— start of Dataset section —

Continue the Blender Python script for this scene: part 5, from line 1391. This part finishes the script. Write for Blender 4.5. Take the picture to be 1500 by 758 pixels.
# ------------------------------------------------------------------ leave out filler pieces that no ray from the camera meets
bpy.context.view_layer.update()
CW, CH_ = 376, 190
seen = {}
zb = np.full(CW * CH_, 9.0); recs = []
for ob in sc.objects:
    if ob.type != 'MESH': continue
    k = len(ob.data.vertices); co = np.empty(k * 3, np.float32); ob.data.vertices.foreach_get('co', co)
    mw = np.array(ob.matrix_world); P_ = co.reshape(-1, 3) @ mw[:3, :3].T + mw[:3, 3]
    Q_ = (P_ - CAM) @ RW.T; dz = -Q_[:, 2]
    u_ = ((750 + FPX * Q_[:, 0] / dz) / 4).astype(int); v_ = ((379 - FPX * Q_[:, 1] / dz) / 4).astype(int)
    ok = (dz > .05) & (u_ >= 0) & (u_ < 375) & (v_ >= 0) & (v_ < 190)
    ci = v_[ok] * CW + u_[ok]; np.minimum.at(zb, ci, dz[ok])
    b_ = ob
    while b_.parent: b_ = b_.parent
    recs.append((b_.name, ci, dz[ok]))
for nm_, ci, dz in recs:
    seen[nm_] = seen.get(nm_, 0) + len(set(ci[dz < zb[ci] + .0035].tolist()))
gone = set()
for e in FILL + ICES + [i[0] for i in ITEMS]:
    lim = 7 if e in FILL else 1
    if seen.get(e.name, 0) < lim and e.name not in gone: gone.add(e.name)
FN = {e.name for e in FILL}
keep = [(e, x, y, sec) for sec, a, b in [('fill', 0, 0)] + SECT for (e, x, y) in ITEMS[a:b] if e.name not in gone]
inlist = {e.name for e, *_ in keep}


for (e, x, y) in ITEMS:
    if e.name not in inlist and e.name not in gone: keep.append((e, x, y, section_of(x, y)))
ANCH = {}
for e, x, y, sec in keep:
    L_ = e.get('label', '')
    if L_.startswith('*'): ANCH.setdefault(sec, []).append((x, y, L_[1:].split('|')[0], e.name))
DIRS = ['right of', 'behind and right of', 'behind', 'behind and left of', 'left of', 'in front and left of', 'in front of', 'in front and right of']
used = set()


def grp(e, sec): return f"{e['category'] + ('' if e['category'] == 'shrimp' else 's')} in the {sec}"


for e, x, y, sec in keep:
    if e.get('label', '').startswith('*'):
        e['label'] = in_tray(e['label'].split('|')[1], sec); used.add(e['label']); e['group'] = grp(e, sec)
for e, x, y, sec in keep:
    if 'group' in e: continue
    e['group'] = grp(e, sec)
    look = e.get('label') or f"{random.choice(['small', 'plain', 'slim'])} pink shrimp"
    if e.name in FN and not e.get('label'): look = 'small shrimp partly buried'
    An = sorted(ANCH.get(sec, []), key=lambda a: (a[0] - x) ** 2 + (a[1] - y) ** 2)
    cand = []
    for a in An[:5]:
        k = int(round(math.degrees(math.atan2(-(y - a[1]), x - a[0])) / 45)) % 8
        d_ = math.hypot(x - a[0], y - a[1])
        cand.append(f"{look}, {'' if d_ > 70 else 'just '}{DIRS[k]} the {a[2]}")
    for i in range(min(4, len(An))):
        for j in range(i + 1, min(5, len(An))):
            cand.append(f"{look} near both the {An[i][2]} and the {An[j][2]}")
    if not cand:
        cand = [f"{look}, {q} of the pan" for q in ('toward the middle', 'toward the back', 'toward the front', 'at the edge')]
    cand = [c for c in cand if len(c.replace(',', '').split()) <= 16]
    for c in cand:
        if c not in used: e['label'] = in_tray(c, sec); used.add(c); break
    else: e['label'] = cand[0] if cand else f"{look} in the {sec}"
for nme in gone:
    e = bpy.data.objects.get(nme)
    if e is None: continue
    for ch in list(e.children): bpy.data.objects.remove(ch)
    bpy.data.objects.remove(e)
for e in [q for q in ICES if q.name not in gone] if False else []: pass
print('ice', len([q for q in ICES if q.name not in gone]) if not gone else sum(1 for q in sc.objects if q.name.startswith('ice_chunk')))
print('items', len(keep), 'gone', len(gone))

— end of Dataset section —

Prompt:
Write out each line of the data above again, exactly as given.

Written solution:
Continue the Blender Python script for this scene: part 5, from line 1391. This part finishes the script. Write for Blender 4.5. Take the picture to be 1500 by 758 pixels.
# ------------------------------------------------------------------ leave out filler pieces that no ray from the camera meets
bpy.context.view_layer.update()
CW, CH_ = 376, 190
seen = {}
zb = np.full(CW * CH_, 9.0); recs = []
for ob in sc.objects:
    if ob.type != 'MESH': continue
    k = len(ob.data.vertices); co = np.empty(k * 3, np.float32); ob.data.vertices.foreach_get('co', co)
    mw = np.array(ob.matrix_world); P_ = co.reshape(-1, 3) @ mw[:3, :3].T + mw[:3, 3]
    Q_ = (P_ - CAM) @ RW.T; dz = -Q_[:, 2]
    u_ = ((750 + FPX * Q_[:, 0] / dz) / 4).astype(int); v_ = ((379 - FPX * Q_[:, 1] / dz) / 4).astype(int)
    ok = (dz > .05) & (u_ >= 0) & (u_ < 375) & (v_ >= 0) & (v_ < 190)
    ci = v_[ok] * CW + u_[ok]; np.minimum.at(zb, ci, dz[ok])
    b_ = ob
    while b_.parent: b_ = b_.parent
    recs.append((b_.name, ci, dz[ok]))
for nm_, ci, dz in recs:
    seen[nm_] = seen.get(nm_, 0) + len(set(ci[dz < zb[ci] + .0035].tolist()))
gone = set()
for e in FILL + ICES + [i[0] for i in ITEMS]:
    lim = 7 if e in FILL else 1
    if seen.get(e.name, 0) < lim and e.name not in gone: gone.add(e.name)
FN = {e.name for e in FILL}
keep = [(e, x, y, sec) for sec, a, b in [('fill', 0, 0)] + SECT for (e, x, y) in ITEMS[a:b] if e.name not in gone]
inlist = {e.name for e, *_ in keep}


for (e, x, y) in ITEMS:
    if e.name not in inlist and e.name not in gone: keep.append((e, x, y, section_of(x, y)))
ANCH = {}
for e, x, y, sec in keep:
    L_ = e.get('label', '')
    if L_.startswith('*'): ANCH.setdefault(sec, []).append((x, y, L_[1:].split('|')[0], e.name))
DIRS = ['right of', 'behind and right of', 'behind', 'behind and left of', 'left of', 'in front and left of', 'in front of', 'in front and right of']
used = set()


def grp(e, sec): return f"{e['category'] + ('' if e['category'] == 'shrimp' else 's')} in the {sec}"


for e, x, y, sec in keep:
    if e.get('label', '').startswith('*'):
        e['label'] = in_tray(e['label'].split('|')[1], sec); used.add(e['label']); e['group'] = grp(e, sec)
for e, x, y, sec in keep:
    if 'group' in e: continue
    e['group'] = grp(e, sec)
    look = e.get('label') or f"{random.choice(['small', 'plain', 'slim'])} pink shrimp"
    if e.name in FN and not e.get('label'): look = 'small shrimp partly buried'
    An = sorted(ANCH.get(sec, []), key=lambda a: (a[0] - x) ** 2 + (a[1] - y) ** 2)
    cand = []
    for a in An[:5]:
        k = int(round(math.degrees(math.atan2(-(y - a[1]), x - a[0])) / 45)) % 8
        d_ = math.hypot(x - a[0], y - a[1])
        cand.append(f"{look}, {'' if d_ > 70 else 'just '}{DIRS[k]} the {a[2]}")
    for i in range(min(4, len(An))):
        for j in range(i + 1, min(5, len(An))):
            cand.append(f"{look} near both the {An[i][2]} and the {An[j][2]}")
    if not cand:
        cand = [f"{look}, {q} of the pan" for q in ('toward the middle', 'toward the back', 'toward the front', 'at the edge')]
    cand = [c for c in cand if len(c.replace(',', '').split()) <= 16]
    for c in cand:
        if c not in used: e['label'] = in_tray(c, sec); used.add(c); break
    else: e['label'] = cand[0] if cand else f"{look} in the {sec}"
for nme in gone:
    e = bpy.data.objects.get(nme)
    if e is None: continue
    for ch in list(e.children): bpy.data.objects.remove(ch)
    bpy.data.objects.remove(e)
for e in [q for q in ICES if q.name not in gone] if False else []: pass
print('ice', len([q for q in ICES if q.name not in gone]) if not gone else sum(1 for q in sc.objects if q.name.startswith('ice_chunk')))
print('items', len(keep), 'gone', len(gone))